Förderpreise Siemens Musikstiftung 2020/21

 

FRANKFURT. Die kroatische Komponistin Mirela Ivičević fokussiert das subversive Potential von Klängen aus dem täglichen Leben. Als eine von drei Förderpreisträgerinnen der Ernst von Siemens Musikstiftung wurde sie im jüngsten Abonnementkonzert des Ensemble Modern im Mozart Saal der Alten Oper vorgestellt. Neben dem „Nobelpreis der Musik“ genannten Ernst von Siemens Musikpreis vergibt die Stiftung in jedem Jahr drei Förderpreise für junge Komponistinnen und Komponisten.

Förderpreise Siemens Musikstiftung 2020/21

Corona-bedingt konnten die Preisträger 2020, Catherine Lamb (USA), Francesca Verunelli (Italien) und der Franzose Samir Amarouch erst in diesem Jahr im Münchner Prinzregententheater vorgestellt werden. Am gleichen langen musica-viva-Abend des Bayerischen Rundfunks mit dem Ensemble Modern wurden auch die aktuellen Preis­träger, der Tübinger Malte Giesen, Yair Klartag (Israel), sowie die oben erwähnte Mirela Ivičević dem Publikum vorgestellt.

Subversives und werdende Kinder

Tags drauf präsentierte das Ensemble Modern einen Verschnitt aus beiden Jahrgängen, beginnend mit „Sweet Dreams“ (2019), in dem Mirela Ivičević etwas exklusiv Weibliches thematisiert: das Erleben der Schlaf- und Wachphasen eines werdenden Kindes, die mitunter gar nicht mit denen der Mutter übereinstimmen.

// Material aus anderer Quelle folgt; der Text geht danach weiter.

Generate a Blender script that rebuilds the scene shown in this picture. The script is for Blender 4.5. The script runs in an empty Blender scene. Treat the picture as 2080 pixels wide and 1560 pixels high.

Die Grenzen des Rationalen

Auch Yair Klartag fand das Thema für seine Komposition im täglichen Leben und darüber hinaus in Schriften des mittelalterlichen jüdischen Gelehrten Maimonides über Berechenbares und seine Grenzen. In „Rationale“ (2021), in denen Sopranistin Einat Aronstein etwa die ersten 109 Nachkommastellen der Quadratwurzel aus zwei vortrug, drohte beim Rationalen die Erstarrung, während sich das Lebendige aus den Rändern entwickelte.

Natur und Kultur

Kurze, von der Siemens-Stiftung erstellte Portraitfilme überbrückten die Umbaupausen und zeigten die Komponierenden in ihrer ganzen Vielseitigkeit, Samir Amarouch etwa im Kreis seiner Freunde beim Fragen, wo die Grenze ist zwischen Kultur und Natur und ob man bei Affen, die ihre Nahrung ins Meer tunken, damit sie salzig schmeckt, nicht schon von Zubereitung sprechen könne.

Akustisch oder elektronisch?

Dieses Unschärfen-Thema fand man in seiner Komposition „Electronica-B minor crush“ (2020) insofern wieder, als die 21, von einer E-Gitarre abgesehen ausschließlich akustischen Instrumente so klangen, wie elektronische Musik. Großes Kompliment an die von David Niemann koordinierten Musikerinnen und Musiker des Ensemble Modern!